At this point algorithms can make an educated guess about your socio-economic grouping based on aggregate information from data collected from other nearby IP addresses and their search history, and such like.

Although all this may sound scary, allowing big data logic to make decisions rather than emotion and with more facts at its disposal it may well chose a better holiday for you than you personally would have done without the big data technology.

This data crunching allows the website to present offers that have proven popular with people that not only have the same economic grouping but also location, lifestyle and aspirations. In short, it can potentially pick a better experience.

To build up an even more complete picture (and this is where it gets a bit scary) is that after you have done some initial browsing a batch job in the system can then go out and trawl publicly available databases such as the electoral roll to find out more information about you.

If it finds the data about you it will then enable the offers to become even more personalised.

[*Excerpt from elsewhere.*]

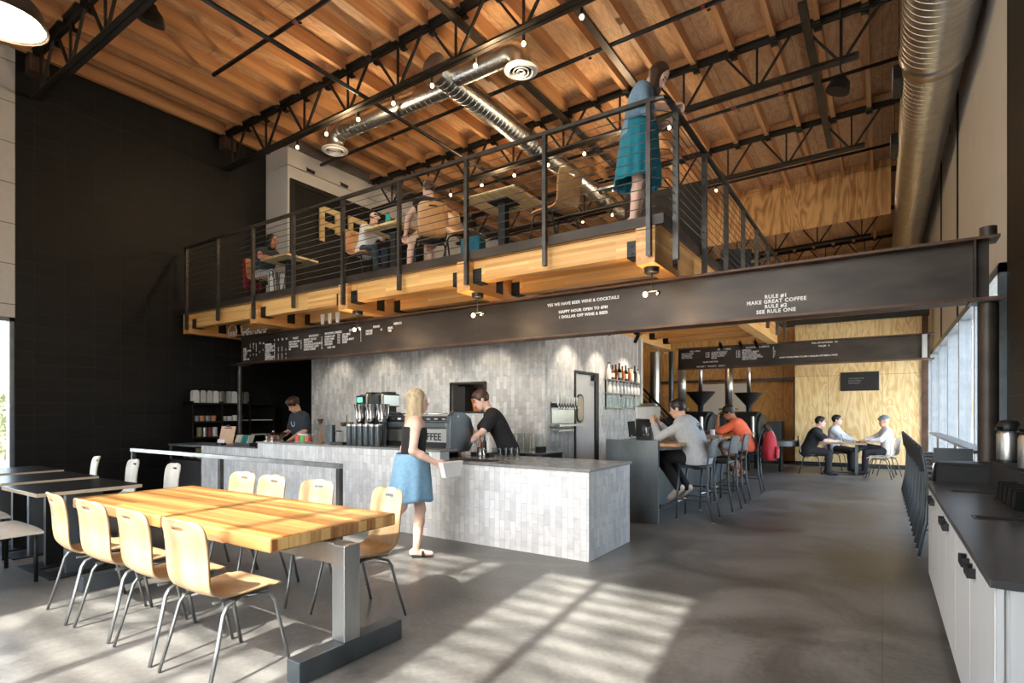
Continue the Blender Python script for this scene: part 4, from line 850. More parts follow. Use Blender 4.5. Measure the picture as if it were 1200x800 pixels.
for i in range(12): b.box((-.41, -.033, .025 + i * .037), (.41, -.0302, .04 + i * .037))
b.obj('grooves', MT['blkm'], t)
for i, s in enumerate(('WELCOME IN THE', 'PATIO IS OPEN', 'PLEASE ENJOY')): text(s, .042, (-.25, -.0335, .31 - i * .06), t, mat=col('dullwhite', (.35, .35, .34)))
# sliding door, dark cabinet, roasters, stair behind the bar
t = thing('sliding_door', 'wide plywood sliding door on a steel track in the far wall', 'door', (0, 18.29, 0)); MB().box((-5.3, -.07, .02), (-2.16, -.02, 2.30)).obj('door_leaf', MT['ply_dark'], t); MB().box((-6.6, -.10, 2.40), (-1.98 - .1, -.01, 2.48)).obj('track', MT['rail'], t); MB().box((-2.155, -.08, .02), (-2.085, -.015, 2.33)).obj('edge_strip', MT['blk'], t)
bb_ = MB()
for i in range(9): bb_.lathe([(.012, 0), (.012, .006)], (-2.12, -.08, .2 + i * .24), 8, (0, -1, 0))
bb_.obj('edge_bolts', MT['inox'], t)
struct('trim_6', MB().box((-4.9, 18.2, .9), (-3.4, 18.215, 2.34)), MT['white'])
t = thing('steel_cabinet', 'low dark steel cabinet in front of the sliding door', 'cabinet', (-2.80, 17.6, 0)); MB().box((-.42, -.3, .06), (.42, .3, 1.2)).obj('body', MT['bluesteel'], t, bev=.004); MB().box((-.4, -.28, 0), (.4, .28, .0595)).obj('plinth', MT['blk'], t); MB().box((-.1, -.34, .52), (.36, -.301, .55)).obj('pull', MT['inox'], t)
def roaster(label, x, y, rz, s=1.):
    t = thing('coffee_roaster', label, 'coffee roaster', (x, y, 0), rz, 'coffee roasters')
    for dx in (-.3, .3):
        for dy in (-.35, .35): MB().box((dx - .04, dy - .04, 0), (dx + .04, dy + .04, .6)).obj('leg', MT['blk'], t)
    MB().lathe([(.42, -.5), (.45, -.48), (.45, .48), (.42, .5)], (0, 0, 1.02), 24, (1, 0, 0)).obj('drum', MT['blkm'], t, True)
    MB().box((-.42, -.40, .60), (.42, .40, .70)).obj('frame', MT['bluesteel'], t)
    MB().lathe([(.40, .5), (.40, .56), (.15, .60)], (0, 0, 1.02), 24, (1, 0, 0)).obj('front_plate', MT['blk'], t, True)
    MB().lathe([(.06, 1.44), (.07, 1.62), (.33, 1.92), (.34, 1.95), (.30, 1.94)], (.22, 0, 0), 20).obj('hopper', MT['blk'], t, True)
    MB().lathe([(.38, 0), (.42, .02), (.42, .14), (.38, .15)], (.98, 0, .62), 24).obj('cooling_tray', MT['bluesteel'], t, True); MB().lathe([(.05, 0), (.05, .618)], (.98, 0, 0), 12).obj('tray_post', MT['blk'], t)
    MB().tube([(-.3, .1, 1.4), (-.3, .1, 2.9)], .10, 16).obj('flue', MT['galv'], t, 'all'); MB().tube([(.62, 0, 1.15), (.75, 0, .95), (.82, 0, .80)], .06, 10).obj('chute', MT['inox'], t, 'all')
    MB().box((-.38, -.46, 1.50), (.1, -.42, 1.56)).obj('wood_trim', MT['slab'], t); MB().tube([(.22, 0, 1.96), (.22, 0, 2.9)], .045, 12).obj('feed_pipe', MT['galv'], t, 'all')
    MB().box((-.5, -.52, .72), (-.2, -.405, 1.3)).obj('control_box', MT['bluesteel'], t); MB().tube([(.45, -.46, .7), (.45, -.5, 1.35)], .045, 10).obj('pillar', MT['inox'], t)
    return t
roaster('black coffee roaster with a wide funnel hopper, nearer the bar, behind the hooded figure', -3.9, 13.9, -.15)
roaster('black coffee roaster behind the head of the person in orange', -3.05, 15.2, -.1)
tag(MB().tube([(-4.72, 13.6, 1.6), (-4.72, 13.6, 2.95)], .13, 18).box((-4.86, 13.46, 0), (-4.58, 13.74, 1.62)).obj('dust_collector', MT['galv'], None, True), 'fat silver flue left of the roasters', 'flue')
tag(MB().tube([(-4.35, 13.7, 0), (-4.35, 13.7, 2.95)], .06, 14).obj('vent_pipe', MT['bluesteel'], None, True), 'slim dark pipe between the silver flue and the roaster', 'pipe')
t = thing('steel_stair', 'dark steel stair with railings climbing left behind the bar', 'stairs', (0, 0, 0))
for y in (12.0, 12.9): MB().bar((-3.75, y, .1), (-6.4, y, 2.8), .05, .24).obj('stringer', MT['blk'], t)
for i in range(13): MB().box((-3.98 - i * .19, 12.03, .27 + i * .193), (-3.74 - i * .19, 12.87, .30 + i * .193)).obj('tread', MT['blkm'], t)
for y in (12.0, 12.9):
    for k in range(5): MB().bar((-3.7, y, .45 + k * .12), (-5.75, y, 2.52 + k * .12), .02, .02 if k < 4 else .05).obj('stair_rail', MT['blk'], t)
    for i in range(3): MB().box((-3.72 - i * .9, y - .02, .2 + i * .914), (-3.68 - i * .9, y + .02, .92 + i * .914)).obj('stair_post', MT['blk'], t)
struct('wall_far', MB().box((-9.3, 14.9, 0), (-5.1, 15.0, 3.2)), MT['ply_dark'])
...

It will know not only your name but also your household make up.

Therefore, if you have two adults and two children under 16 it will know that certain places can have a big appeal. There are other closed databases that hold even more aggregated data than this but these vendors don’t advertise the fact for obvious reasons.

If you leave feedback about a holiday you went on, it will aggregate that and know that similar people will share similar viewpoints.

As the site collects more and more data on you it gets to know you better and better. At some point it may actually know you better than you know yourself and it applies cold hard logic to what it presents, so the system knows that if it presents you with three or four customised offers you will more than likely love at least one option if not more.

That data feeds back for your next visit so it can fine-tune what it shows you in the future.